It has also left it with a credit document that is a bit of a mouthful – amendment no.1 to amended and restated credit agreement.
One of the key changes is to modify the existing exception to the indebtedness covenant.
It permits an aggregate of up to $100 million in debt existing with respect to newly acquired restricted subsidiaries, which is as well as debt and capital lease obligations incurred to acquire assets to also include unsecured debt within the $100 million basket.
The prior $10 million basket allowed under the indebtedness covenant for debt of foreign subsidiaries has been increased to $50 million.
The modification adds an exception to the liens covenant permitting liens securing debt of foreign subsidiaries up to an aggregate $50 million.

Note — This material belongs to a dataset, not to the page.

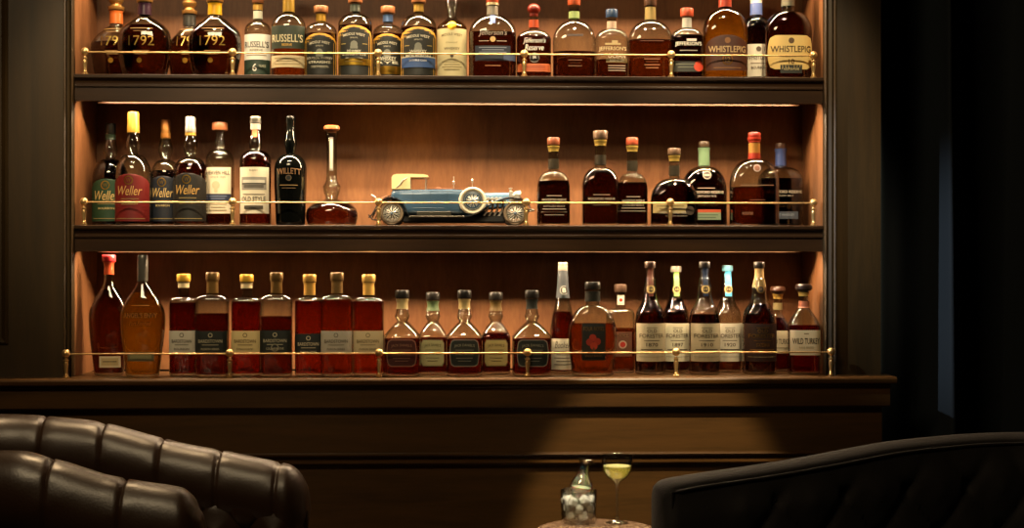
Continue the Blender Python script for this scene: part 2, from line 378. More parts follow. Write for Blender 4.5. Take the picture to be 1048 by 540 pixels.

The general exception to the liens covenant permitting liens of up to the greater of $35 million and 3% of consolidated net tangible assets has been modified too.
The aggregate permitted amount has been increased to 12% of consolidated net tangible assets.
Also modified is the existing exception to the investment’s covenant limiting investments in entities that are not guarantors of the credit agreement.
The limitation is removed for foreign subsidiaries that are or will be restricted subsidiaries under the credit agreement.
The cumulative net income basket used to determine permitted distributions and certain permitted investments has been changed by moving the start date.
Instead of the calculation of cumulative net income being July 1, 2011, it is instead January 1, 2010.